Rimasi interdetto. Volevo chiedere di più, approfondire, ma il tono serio della guida mi fece capire che dovevo fermarmi. Il silenzio che seguì pesava più di ogni risposta.


Mai mi sono sentito così piccolo davanti a qualcuno. Era un bambino, ma niente in lui lo era più. Eppure, mentre parlava, le sue labbra tremavano leggermente, come se cercassero una parola che non riusciva a trovare. Forse una parola che aveva dimenticato, o che nessuno gli aveva mai insegnato.


Mentre si alza per andarsene, non riesco a togliermi dalla testa il suo sguardo. Forte, impenetrabile. Mi ha messo in soggezione come mai mi era successo prima.


Gli chiesi se potevo scattargli delle fotografie. Si voltò verso il colonnello, come se solo lui potesse decidere. Il colonnello annuì, con un gesto rapido e autoritario. "Puoi farle," disse. Lui obbedì senza dire una parola, sistemando la postura come fosse abituato a eseguire ordini, senza mai abbassare lo sguardo.

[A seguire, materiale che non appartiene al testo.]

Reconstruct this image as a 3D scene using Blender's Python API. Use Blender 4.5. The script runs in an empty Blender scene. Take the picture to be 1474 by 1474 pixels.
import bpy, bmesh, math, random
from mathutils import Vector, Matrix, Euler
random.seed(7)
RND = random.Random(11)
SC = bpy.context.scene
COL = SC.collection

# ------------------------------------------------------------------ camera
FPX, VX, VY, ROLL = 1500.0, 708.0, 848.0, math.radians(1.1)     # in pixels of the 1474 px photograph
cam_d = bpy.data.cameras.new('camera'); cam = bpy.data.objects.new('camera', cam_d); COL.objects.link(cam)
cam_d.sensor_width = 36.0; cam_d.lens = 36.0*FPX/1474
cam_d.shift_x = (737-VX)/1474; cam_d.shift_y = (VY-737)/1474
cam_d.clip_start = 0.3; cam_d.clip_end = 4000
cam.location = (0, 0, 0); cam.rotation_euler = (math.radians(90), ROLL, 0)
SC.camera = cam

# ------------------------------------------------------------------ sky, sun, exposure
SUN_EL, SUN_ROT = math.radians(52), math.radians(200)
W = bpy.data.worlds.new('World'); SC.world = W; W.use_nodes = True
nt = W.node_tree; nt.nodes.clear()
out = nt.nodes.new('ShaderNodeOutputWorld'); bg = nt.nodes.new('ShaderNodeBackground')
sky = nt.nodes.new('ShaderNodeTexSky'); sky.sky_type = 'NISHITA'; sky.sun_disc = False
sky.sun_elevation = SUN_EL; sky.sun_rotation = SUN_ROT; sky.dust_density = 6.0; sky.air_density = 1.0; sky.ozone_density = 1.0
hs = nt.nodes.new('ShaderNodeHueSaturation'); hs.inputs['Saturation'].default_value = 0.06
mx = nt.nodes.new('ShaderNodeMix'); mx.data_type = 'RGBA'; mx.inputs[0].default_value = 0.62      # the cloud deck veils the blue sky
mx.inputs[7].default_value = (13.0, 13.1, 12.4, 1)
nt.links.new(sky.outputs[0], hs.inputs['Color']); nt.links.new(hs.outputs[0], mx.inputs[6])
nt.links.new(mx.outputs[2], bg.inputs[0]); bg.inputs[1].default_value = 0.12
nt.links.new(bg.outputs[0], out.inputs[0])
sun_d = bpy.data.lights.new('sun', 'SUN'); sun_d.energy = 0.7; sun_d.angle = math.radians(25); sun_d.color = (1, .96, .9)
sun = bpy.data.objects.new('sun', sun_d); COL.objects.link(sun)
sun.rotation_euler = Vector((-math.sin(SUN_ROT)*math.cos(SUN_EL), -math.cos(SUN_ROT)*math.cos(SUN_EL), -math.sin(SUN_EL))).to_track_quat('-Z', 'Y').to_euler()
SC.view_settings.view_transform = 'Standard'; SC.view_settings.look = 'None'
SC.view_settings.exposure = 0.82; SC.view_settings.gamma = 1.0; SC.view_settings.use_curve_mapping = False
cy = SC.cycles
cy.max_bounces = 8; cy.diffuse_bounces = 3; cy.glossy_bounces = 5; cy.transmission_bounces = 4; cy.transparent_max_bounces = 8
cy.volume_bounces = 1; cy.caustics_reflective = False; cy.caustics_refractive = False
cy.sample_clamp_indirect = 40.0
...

"Stai naturale," gli dissi, cercando di allentare la tensione. Ma cosa significava naturale per lui? Volevo catturare l’essenza di questo bambino soldato, un volto che raccontasse la sua storia meglio di qualsiasi parola. Guardandolo attraverso l’obiettivo, vedevo un bambino, ma anche qualcosa di spezzato, qualcosa di irreparabile.


Non abbassò mai lo sguardo, nemmeno davanti alla macchina fotografica. I suoi occhi fissavano la lente come se stesse affrontando un nemico invisibile, una sfida silenziosa. Era immobile, rigido, come se la sua stessa esistenza fosse un ordine da rispettare.



 
Nota:

Questa storia è il risultato di un'intervista con un bambino soldato nella Repubblica Democratica del Congo. La narrazione è fedele ai fatti raccontati, ma alcune parole sono state aggiunte o adattate per fornire un contesto più chiaro dell'avvenimento e rendere il racconto più accessibile ai lettori.